Het reünie effect.
Je klikt het bijna weg, mopperend dat je hier toch een spamfilter voor hebt. Op de valreep vang je een glimp van een bekende naam op. De naam van je oude school. Je opent de mail; ‘Kom je ook naar de reünie’?
Wat je reactie ook is, of je het nu geweldig vindt en niet kan wachten óf verschrikkelijk en liever een kikker opsnuift dan naar een reünie te gaan, een reflex schiet bij ons allemaal aan.
Je waarderingsweegschaal springt op standje ‘aan’. In gedachten sta je er al, lauw biertje in de hand, papieren bekertje, toch gekozen voor je witte sneakers, uren bezig geweest om er ‘effortless gelukt’ uit te zien, maar niet té. Wel iets te veel parfum, toch, shit.
Je probeert er zelfverzekerd en ontspannen uit te zien, terwijl je probeert in te schatten of je er ouder of jonger uit ziet dan de rest. Je hoopt dat dat ene popi meisje, die gelikte gast met die grote mond enorm dik en kaal zijn geworden en verslikt je bijna in je lauwe moezelwijn van deze teleurstellende interne gedachte.
Je bent weer 16 en je kijkt naar jezelf. Ben ik gelukt? Ben ik wie ik wil zijn? Ben ik leuk genoeg, mooi, lief, rijk, maatschappelijk betrokken, geslaagd, kinderrijk en geliefd genoeg? Hoe zien ze mij?
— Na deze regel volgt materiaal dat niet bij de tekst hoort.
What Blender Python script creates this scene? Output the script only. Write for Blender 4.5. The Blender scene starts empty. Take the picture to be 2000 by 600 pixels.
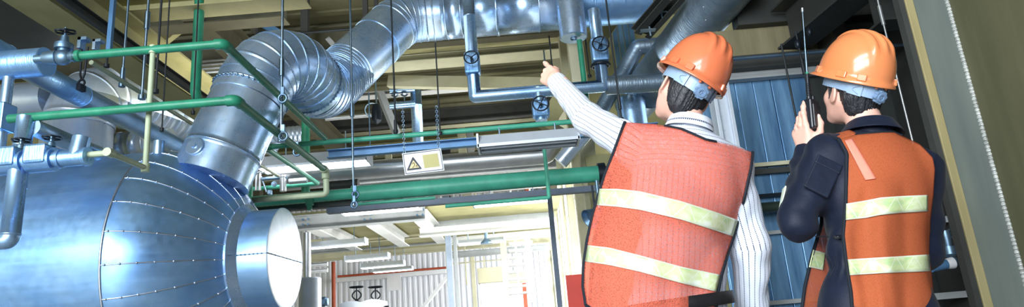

Je weet het wel, het maakt helemaal niets uit wat ‘de rest’ vindt. Wat vind jij? Het draait maar om
een vraag. Stel dat jij nu op een reünie zou zijn waar de enige persoon die zou komen opdagen jouw 16-jarige ik is. En je staat daar. Te veel parfum, opgedoft voor… ja voor wat? Voor wie? Voor je eigen 16-jarige ik?
Stel die ene vraag: ‘Ben ik alles geworden wat je droomde?